Yeni bir beden ile tekrar dirildiğini iddia eden kişi, bir evvelki hayatını hatırladığını iddia eder ve ilginç olanı o hayat hakkında anlattıkları doğru çıkar.

   - insanları bu inanca ikna eden unsur ne?

Yeniden doğduğunu iddia eden kişiler bir önceki hayatta kimi yaşadığını iddia ediyorsa o kişinin özel hayatı hakkında detaylı bilgilere sahip. İnsanları ikna eden, neden olmasın olabilirde dedirten nokta bu!

Reenkarnasyon inancının altından yatan oyun ne?

Tekrar hayata geri döndüklerini iddia eden insanlar, bir evvelki bedenin yaşantısından bilgiler aktarır; siz bizim kültürümüzde ve dinimizde geçmiş olaylardan bizleri haberdar edebilen varlıklar tanıyormusunuz? Örneğin: eşyalarınızı kaybettiğiniz an veya geçmiş olaylardan haber almak istediğiniz zaman kime gidersiniz? Tabiiki cinci hoca veya medyumculara. Bizler kendimizi şanslı hissetmeliyiz çünkü bizim dinimiz bizleri cinlerin varlığı ve onların oyunları hakkında haberdar eder. Bizler onların oyunlarına gelmemek için kendimizi bilgilendirebilir, önlemlerimizi alabiliriz, başka kültürler ama böyle bir lütfa sahip değil. 

Onlar geçmiş olayları anlatabilen birini gördükleri an, bunu gerçek kabul eder. O kişide ya altıncı his, üçüncü göz gibi özel yeteneklerin var olduğuna inanır, ya da o kişinin tekrar dirildiğini düşünür.

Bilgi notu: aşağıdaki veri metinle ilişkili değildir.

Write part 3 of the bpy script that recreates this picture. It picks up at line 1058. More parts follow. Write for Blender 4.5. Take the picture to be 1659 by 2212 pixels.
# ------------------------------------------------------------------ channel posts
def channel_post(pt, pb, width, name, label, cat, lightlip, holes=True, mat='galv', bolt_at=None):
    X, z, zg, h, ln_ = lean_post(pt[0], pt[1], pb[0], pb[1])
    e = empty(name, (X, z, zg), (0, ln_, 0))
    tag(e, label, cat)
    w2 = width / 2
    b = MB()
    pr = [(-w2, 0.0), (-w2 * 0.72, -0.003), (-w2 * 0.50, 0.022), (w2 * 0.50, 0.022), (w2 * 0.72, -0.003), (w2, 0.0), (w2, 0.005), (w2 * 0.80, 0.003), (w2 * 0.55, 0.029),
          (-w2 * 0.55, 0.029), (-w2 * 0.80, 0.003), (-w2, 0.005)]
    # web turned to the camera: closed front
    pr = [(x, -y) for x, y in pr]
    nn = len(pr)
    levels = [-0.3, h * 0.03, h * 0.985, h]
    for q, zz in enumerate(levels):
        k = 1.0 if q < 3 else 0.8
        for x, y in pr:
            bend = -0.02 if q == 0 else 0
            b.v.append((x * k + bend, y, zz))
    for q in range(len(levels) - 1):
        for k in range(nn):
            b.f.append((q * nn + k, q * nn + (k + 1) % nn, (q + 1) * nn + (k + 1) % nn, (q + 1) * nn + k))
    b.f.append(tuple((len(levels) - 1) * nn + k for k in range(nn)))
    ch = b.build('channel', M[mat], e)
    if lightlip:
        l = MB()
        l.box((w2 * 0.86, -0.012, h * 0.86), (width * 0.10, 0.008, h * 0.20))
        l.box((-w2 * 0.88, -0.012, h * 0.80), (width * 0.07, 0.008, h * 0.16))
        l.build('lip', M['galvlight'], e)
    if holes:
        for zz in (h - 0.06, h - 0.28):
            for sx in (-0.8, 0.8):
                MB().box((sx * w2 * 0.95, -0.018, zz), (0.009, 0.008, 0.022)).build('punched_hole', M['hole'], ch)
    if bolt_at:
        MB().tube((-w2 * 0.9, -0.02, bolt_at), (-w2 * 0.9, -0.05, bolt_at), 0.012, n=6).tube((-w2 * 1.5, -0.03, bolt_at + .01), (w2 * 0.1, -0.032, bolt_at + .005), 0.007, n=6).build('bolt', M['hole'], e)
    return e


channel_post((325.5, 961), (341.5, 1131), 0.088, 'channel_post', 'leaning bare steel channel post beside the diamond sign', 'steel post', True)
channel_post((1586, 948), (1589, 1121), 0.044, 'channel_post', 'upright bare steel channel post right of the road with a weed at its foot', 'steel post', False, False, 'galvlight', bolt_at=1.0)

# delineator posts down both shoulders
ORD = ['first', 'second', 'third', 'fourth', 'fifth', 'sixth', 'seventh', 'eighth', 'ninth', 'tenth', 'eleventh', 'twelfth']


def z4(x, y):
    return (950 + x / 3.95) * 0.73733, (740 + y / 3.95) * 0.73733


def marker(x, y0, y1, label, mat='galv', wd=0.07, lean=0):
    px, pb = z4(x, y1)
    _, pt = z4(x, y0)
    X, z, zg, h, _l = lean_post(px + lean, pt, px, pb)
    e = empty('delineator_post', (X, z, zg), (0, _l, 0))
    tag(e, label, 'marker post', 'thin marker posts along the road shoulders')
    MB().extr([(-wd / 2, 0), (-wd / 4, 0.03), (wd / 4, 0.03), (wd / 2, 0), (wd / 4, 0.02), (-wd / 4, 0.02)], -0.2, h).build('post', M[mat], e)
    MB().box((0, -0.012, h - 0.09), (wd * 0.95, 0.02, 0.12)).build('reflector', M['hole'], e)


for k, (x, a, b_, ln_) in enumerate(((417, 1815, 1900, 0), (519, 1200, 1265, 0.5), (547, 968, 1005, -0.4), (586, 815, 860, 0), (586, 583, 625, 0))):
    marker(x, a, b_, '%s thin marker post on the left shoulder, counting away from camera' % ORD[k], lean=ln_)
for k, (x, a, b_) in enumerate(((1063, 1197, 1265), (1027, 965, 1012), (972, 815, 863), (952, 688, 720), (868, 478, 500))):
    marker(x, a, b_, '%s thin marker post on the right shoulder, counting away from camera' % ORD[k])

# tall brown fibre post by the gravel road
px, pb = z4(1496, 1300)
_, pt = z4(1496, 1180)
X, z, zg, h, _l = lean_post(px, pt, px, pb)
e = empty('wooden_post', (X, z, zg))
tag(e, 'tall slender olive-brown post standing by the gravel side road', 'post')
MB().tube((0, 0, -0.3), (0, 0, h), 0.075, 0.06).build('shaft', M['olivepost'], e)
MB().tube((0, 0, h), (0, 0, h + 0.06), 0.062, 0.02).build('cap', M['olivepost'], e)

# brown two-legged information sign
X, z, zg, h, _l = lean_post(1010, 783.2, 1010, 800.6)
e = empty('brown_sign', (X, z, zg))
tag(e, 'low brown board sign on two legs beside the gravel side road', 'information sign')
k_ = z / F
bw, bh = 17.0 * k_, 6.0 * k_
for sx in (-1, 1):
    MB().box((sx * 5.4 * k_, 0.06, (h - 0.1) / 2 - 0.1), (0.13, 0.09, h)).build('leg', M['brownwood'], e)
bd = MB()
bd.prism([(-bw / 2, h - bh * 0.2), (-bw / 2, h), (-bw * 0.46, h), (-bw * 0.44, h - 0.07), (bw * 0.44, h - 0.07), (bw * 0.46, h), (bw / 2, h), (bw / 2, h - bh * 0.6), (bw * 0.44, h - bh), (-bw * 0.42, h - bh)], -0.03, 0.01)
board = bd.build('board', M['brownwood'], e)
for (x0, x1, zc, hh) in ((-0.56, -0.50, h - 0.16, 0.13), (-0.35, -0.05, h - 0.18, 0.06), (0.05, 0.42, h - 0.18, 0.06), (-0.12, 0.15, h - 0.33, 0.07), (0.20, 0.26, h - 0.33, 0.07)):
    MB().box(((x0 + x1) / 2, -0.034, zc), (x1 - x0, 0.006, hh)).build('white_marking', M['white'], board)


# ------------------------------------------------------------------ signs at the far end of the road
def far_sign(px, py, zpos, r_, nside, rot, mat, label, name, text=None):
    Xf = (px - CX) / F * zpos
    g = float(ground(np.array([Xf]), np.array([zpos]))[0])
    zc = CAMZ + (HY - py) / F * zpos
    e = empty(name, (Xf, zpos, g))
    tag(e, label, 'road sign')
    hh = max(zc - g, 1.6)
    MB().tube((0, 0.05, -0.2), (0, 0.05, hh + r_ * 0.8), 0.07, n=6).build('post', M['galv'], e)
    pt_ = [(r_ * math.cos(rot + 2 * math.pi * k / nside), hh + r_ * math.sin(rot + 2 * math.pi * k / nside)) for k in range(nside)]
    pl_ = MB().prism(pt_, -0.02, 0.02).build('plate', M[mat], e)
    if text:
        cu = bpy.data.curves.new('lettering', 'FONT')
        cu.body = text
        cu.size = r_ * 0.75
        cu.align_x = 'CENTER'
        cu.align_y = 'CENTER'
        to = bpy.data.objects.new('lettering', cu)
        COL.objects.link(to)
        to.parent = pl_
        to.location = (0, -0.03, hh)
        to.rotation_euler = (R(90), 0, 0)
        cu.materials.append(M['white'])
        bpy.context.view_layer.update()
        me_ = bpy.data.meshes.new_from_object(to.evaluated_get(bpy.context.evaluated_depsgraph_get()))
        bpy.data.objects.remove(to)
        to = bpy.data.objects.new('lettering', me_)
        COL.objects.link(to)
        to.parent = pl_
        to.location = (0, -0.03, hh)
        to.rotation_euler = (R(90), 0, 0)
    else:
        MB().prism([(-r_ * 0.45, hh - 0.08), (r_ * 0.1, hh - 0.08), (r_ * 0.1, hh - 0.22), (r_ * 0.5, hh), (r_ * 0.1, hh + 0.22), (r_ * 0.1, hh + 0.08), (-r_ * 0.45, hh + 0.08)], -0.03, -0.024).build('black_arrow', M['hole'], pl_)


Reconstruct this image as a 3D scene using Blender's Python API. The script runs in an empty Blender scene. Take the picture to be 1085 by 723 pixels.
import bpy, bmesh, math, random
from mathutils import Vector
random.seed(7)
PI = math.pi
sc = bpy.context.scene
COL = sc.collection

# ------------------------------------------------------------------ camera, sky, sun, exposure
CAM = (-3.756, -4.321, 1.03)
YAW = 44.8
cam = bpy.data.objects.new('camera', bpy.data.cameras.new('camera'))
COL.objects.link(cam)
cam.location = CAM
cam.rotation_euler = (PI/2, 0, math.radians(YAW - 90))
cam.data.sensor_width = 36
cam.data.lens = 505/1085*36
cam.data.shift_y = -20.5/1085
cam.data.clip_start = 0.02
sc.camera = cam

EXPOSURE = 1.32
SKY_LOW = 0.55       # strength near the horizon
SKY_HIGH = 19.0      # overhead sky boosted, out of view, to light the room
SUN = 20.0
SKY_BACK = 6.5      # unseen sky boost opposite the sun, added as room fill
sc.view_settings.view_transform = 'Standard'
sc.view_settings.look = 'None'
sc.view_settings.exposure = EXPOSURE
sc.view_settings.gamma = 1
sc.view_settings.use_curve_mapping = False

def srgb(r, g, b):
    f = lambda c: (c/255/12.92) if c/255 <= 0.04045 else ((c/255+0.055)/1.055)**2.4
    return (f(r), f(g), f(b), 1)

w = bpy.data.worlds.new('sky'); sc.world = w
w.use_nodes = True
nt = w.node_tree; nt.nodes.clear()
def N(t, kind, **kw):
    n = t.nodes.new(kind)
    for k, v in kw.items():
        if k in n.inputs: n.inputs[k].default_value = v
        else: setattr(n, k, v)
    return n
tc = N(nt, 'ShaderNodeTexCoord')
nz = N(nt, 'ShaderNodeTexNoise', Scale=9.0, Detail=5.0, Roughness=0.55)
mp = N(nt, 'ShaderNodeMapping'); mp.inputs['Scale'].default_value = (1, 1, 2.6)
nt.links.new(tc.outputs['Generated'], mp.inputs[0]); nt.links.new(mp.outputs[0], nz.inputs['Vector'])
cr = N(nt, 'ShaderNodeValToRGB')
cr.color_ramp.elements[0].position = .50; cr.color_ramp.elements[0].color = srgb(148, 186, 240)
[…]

   - cinler bu tezgahı nasıl kurar?

Bir insana cinler nasıl bulaşır bu konuyu Kur'an-ı Kerimde araştırabilirsiniz, bizler bu konuda fazla detayına girmeyeceğiz; 

"şeytanlar kime iner size haber vereyimmi; onlar günaha, iftiraya düşkün olan herkesin üzerine inerler" (Şuara Süresi; 221-222). 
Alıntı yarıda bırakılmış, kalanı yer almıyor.